← Back to context

Comment by kouteiheika

5 days ago

> building something on your desktop that’ll run on data center hardware in production, the DGX Spark is your answer

It isn't, because it's a different architecture than the datacenter hardware. They're both called "Blackwell", but that's a lie[1] and you still need "real" datacenter Blackwell card for development work. (For example, you can't configure/tune vLLM on Spark, and then move it into a B200 and even expect it to work, etc.)

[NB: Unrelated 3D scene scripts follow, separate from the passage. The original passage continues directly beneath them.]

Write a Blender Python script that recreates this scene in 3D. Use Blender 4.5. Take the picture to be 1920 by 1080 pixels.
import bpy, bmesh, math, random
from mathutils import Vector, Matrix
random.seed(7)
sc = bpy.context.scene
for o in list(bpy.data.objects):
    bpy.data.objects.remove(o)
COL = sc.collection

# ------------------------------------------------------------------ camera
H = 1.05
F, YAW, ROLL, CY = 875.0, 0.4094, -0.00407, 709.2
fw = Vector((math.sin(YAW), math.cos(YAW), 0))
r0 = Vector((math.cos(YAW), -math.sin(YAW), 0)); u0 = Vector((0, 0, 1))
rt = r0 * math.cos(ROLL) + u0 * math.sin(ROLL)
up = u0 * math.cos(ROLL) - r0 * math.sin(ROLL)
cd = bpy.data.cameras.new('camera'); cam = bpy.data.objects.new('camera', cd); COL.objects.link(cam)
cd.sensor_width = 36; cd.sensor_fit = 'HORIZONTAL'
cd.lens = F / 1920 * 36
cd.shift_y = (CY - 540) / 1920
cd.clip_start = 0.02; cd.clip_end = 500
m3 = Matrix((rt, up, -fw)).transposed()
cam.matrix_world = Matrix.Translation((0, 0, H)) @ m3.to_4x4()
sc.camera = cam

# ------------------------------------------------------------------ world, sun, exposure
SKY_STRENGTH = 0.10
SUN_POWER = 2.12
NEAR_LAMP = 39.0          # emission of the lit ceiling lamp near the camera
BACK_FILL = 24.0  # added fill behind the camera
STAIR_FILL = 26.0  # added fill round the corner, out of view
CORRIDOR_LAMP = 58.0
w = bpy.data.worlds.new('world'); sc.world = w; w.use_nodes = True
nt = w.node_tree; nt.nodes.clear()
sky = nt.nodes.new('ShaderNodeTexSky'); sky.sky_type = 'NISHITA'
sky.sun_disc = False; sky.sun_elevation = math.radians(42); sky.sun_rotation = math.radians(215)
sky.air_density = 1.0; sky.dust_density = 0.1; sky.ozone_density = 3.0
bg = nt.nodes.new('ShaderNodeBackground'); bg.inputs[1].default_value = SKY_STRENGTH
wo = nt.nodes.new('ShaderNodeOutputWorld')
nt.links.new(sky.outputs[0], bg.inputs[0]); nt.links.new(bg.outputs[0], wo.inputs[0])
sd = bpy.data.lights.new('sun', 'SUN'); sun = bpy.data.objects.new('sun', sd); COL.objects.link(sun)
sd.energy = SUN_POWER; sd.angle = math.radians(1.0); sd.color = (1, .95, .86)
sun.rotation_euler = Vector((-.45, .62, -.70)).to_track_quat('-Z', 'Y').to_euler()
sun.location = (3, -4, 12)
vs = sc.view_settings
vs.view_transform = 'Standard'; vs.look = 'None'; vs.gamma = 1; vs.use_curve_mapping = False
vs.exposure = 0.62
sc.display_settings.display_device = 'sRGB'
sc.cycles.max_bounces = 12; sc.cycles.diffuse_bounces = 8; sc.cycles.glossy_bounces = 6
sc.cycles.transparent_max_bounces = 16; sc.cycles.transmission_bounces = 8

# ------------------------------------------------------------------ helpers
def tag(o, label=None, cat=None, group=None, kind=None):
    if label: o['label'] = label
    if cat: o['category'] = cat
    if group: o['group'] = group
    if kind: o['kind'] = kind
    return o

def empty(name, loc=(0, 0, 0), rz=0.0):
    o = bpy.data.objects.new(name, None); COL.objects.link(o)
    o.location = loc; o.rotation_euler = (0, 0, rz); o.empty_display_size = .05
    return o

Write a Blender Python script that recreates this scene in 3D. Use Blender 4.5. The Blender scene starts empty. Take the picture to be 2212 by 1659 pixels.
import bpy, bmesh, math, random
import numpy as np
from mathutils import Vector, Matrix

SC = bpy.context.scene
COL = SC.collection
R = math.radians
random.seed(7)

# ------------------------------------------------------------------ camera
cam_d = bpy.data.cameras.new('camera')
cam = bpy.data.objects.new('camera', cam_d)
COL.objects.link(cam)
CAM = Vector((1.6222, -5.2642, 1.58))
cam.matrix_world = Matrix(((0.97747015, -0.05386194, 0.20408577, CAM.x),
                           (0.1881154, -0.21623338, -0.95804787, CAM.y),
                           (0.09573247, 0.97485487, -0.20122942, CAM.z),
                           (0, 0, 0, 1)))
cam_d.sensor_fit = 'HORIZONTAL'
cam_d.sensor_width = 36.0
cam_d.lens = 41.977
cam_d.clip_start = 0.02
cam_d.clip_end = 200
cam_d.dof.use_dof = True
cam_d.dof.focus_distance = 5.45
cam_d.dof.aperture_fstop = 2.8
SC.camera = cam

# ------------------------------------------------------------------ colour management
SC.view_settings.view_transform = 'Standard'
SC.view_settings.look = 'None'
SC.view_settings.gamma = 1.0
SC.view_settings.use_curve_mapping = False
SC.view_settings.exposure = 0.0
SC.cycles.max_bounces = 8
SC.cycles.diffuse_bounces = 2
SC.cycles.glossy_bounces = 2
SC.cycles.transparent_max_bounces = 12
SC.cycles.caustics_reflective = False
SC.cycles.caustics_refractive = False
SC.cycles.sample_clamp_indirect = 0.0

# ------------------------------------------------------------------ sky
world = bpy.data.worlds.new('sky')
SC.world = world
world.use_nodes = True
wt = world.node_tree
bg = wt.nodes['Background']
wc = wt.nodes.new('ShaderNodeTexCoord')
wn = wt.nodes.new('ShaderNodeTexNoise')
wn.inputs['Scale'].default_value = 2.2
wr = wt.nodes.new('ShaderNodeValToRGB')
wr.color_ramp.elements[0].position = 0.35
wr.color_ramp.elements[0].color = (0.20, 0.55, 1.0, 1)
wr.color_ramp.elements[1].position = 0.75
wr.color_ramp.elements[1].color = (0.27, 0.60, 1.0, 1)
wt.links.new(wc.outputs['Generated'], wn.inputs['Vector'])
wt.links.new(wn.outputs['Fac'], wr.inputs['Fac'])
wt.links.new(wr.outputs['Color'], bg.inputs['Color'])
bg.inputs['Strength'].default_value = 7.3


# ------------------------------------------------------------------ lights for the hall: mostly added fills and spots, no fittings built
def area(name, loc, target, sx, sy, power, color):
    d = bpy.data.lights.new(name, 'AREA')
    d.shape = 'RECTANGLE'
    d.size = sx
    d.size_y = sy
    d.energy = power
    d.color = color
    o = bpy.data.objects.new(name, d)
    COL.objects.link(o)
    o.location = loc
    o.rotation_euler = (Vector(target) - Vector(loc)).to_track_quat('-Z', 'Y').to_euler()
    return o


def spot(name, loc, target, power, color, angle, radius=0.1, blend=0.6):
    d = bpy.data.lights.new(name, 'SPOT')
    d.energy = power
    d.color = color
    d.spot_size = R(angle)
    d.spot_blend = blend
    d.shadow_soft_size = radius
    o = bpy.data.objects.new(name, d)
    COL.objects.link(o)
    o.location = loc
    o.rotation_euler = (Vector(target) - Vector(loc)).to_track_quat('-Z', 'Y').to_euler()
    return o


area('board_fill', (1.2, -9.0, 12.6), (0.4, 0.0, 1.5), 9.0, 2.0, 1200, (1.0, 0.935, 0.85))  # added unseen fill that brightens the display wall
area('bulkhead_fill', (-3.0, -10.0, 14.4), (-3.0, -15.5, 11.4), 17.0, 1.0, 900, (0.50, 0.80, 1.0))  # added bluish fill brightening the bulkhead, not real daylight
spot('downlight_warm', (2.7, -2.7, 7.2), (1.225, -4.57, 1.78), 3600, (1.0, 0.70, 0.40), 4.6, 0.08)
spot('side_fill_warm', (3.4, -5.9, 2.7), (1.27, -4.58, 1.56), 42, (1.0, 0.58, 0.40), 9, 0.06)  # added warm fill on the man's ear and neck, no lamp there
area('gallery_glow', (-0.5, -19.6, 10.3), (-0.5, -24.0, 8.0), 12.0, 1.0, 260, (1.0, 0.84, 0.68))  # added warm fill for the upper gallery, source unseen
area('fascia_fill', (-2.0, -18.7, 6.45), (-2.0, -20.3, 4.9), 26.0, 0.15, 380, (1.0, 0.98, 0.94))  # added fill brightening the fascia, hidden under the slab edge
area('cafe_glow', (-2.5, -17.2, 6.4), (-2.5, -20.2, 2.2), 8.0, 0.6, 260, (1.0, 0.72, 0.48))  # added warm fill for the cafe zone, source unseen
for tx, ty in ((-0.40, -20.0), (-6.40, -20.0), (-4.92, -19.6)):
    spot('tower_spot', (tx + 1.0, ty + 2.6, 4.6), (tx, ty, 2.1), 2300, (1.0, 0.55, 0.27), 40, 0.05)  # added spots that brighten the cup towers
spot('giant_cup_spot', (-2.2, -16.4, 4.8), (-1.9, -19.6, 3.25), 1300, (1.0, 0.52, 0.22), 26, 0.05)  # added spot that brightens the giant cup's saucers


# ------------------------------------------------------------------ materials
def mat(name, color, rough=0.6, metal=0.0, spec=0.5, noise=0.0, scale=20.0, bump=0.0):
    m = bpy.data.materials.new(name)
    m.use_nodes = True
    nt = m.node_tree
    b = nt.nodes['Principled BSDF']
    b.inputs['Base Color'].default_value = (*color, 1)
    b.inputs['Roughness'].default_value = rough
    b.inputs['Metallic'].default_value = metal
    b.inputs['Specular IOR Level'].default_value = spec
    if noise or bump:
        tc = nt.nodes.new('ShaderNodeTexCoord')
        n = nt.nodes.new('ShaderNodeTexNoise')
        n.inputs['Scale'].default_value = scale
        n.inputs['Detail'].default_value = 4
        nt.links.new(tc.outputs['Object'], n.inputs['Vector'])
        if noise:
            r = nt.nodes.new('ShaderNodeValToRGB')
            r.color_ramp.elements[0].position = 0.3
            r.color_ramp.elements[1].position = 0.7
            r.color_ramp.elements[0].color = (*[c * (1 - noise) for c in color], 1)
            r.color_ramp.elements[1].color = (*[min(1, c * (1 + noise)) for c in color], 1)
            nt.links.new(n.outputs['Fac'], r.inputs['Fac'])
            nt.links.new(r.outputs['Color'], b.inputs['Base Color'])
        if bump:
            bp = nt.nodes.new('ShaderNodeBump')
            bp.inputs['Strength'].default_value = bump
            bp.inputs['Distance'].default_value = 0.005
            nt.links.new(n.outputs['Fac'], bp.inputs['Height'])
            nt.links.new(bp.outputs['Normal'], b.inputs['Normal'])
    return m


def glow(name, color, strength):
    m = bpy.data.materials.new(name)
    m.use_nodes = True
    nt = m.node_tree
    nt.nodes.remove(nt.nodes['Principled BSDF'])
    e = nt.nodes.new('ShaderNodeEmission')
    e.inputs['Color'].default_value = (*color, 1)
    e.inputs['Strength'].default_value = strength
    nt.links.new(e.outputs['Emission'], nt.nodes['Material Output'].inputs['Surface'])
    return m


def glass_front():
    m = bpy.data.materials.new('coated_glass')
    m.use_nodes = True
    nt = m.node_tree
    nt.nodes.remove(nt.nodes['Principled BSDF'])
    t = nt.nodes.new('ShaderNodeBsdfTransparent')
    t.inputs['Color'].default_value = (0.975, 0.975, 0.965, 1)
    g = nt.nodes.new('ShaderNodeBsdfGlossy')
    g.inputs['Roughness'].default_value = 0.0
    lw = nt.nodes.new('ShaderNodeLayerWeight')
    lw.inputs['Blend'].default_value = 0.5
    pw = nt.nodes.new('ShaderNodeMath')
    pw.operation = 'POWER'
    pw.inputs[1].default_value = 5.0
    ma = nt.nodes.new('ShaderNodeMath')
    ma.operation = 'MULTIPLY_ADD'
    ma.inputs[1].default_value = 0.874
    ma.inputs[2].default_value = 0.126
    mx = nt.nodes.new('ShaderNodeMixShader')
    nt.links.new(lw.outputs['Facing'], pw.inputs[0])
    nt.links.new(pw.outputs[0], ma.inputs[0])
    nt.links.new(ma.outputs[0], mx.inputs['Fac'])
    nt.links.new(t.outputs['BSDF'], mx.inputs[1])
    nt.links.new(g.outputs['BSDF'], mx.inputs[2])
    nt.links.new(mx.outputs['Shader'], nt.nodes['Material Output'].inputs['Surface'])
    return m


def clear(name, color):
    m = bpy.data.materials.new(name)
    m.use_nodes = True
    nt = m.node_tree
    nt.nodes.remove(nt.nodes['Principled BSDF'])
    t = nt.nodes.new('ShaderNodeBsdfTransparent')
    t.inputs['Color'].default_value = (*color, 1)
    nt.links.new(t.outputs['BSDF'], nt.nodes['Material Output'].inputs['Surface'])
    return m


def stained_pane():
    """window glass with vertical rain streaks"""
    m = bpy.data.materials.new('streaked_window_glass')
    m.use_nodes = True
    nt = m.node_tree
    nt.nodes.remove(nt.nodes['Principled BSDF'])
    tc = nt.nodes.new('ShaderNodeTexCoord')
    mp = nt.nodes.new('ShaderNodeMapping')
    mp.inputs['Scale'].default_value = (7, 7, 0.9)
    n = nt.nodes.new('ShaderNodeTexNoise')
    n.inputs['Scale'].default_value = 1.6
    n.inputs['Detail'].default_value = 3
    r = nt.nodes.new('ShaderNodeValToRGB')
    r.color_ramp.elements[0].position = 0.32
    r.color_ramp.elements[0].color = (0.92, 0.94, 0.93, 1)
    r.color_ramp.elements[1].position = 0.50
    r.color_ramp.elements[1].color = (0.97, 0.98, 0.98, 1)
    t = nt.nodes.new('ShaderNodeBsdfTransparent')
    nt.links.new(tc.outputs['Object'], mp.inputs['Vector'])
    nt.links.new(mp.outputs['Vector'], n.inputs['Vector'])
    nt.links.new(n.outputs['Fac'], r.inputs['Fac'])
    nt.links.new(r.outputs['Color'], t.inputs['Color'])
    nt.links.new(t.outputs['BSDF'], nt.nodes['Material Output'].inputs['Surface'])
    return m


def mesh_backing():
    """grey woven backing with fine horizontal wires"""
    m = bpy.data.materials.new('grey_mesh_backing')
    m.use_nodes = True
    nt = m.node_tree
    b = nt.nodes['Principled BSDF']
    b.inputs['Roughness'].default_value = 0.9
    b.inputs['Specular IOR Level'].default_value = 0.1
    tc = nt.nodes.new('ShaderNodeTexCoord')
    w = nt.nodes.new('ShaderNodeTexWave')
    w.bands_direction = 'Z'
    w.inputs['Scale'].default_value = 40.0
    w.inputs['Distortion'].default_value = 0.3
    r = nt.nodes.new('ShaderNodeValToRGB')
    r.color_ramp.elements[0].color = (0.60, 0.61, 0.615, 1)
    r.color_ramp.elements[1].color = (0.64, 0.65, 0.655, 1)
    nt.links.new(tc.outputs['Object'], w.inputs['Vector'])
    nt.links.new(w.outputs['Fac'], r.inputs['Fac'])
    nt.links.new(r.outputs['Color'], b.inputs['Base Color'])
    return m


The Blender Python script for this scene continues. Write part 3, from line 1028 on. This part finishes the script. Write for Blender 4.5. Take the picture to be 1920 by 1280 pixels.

[1] -- https://github.com/NVIDIA/dgx-spark-playbooks/issues/22

sm_120 (aka 1CTA) supports tensor cores and TMEM just fine: example 83 shows block-scaled NVFP4 (I've gotten 1850 ish dense TFLOPs at 600W, the 300W part caps out more like 1150). sage3 (which is no way in hell from China, myelin knows it by heart) cracks a petaflop in bidirectional noncausal.

The nvfuser code doesn't even call it sm_100 vs. sm_120: NVIDIA's internal nomenclature seems to be 2CTA/1CTA, it's a bin. So there are less MMA tilings in the released ISA as of 13.1 / r85 44.

The mnemonic tcgen05.mma doesn't mean anything, it's lowered onto real SASS. FWIW the people I know doing their own drivers say the whole ISA is there, but it doesn't matter.

The family of mnemonics that hits the "Jensen Keynote" path is roughly here: https://docs.nvidia.com/cuda/parallel-thread-execution/#warp....

10x path is hot today on Thor, Spark, 5090, 6000, and data center.

Getting it to trigger reliably on real tilings?

Well that's the game just now. :)

Edit: https://customer-1qh1li9jygphkssl.cloudflarestream.com/1795a...

Note that sm_110 (Jetson Thor) has the tcgen05 ISA exposed (with TMEM and all) instead of the sm_120 model.